Tuesday, June 07, 2011

Fact-checking Obama's Toledo speech on auto bailout

I didn't do the leg work, but Glenn Kessler, The Fact Checker, at The Washington Post did. In his column he starts with this:

"With some of the economic indicators looking a bit dicey, President Obama traveled to Ohio last week to tout what the administration considers a good-news story: the rescue of the domestic automobile industry. In fact, he also made it the subject of his weekly radio address.

We take no view on whether the administration’s efforts on behalf of the automobile industry were a good or bad thing; that’s a matter for the editorial pages and eventually the historians. But we are interested in the facts the president cited to make his case.

What we found is one of the most misleading collections of assertions we have seen in a short presidential speech. Virtually every claim by the president regarding the auto industry needs an asterisk, just like the fine print in that too-good-to-be-true car loan.

Let’s look at the claims in the order in which the president said them."
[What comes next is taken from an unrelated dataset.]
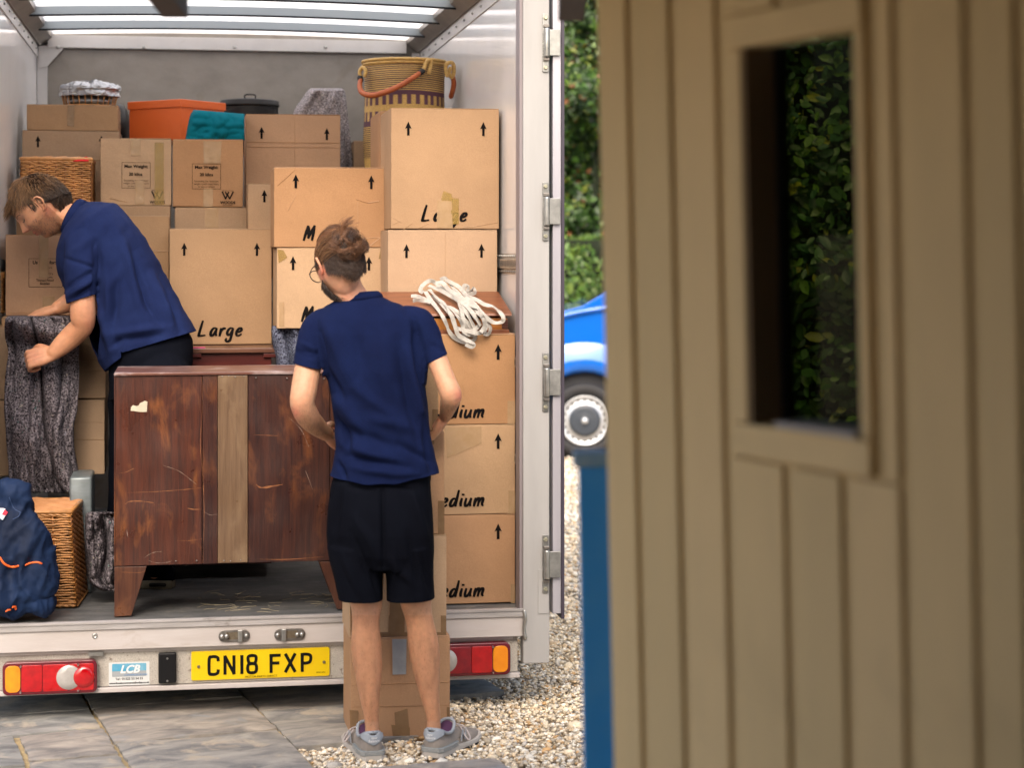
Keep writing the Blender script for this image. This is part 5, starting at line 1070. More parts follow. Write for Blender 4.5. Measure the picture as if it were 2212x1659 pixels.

Read the entire analysis and educate yourself about the truth versus the spin.

1 comment:

Mad Jack said...

Nice link Maggie. I'm hardly surprised, but I'll add that The Anointed One is hardly the first US President to prevaricate. Case in point: Who got a Lewinsky in the White House and then fumbled the definition of sexual relations worse than a teenager tackling his first bra strap in the back seat of a Dodge? You have ten seconds...

An even worse crime is that The Anointed One gets away with this crap - for the most part, anyway. Back in the bad old pre-Internet days it's likely he would have gotten away with it scott-free, as authors like Glenn Kessler would never be published, or published six months too late.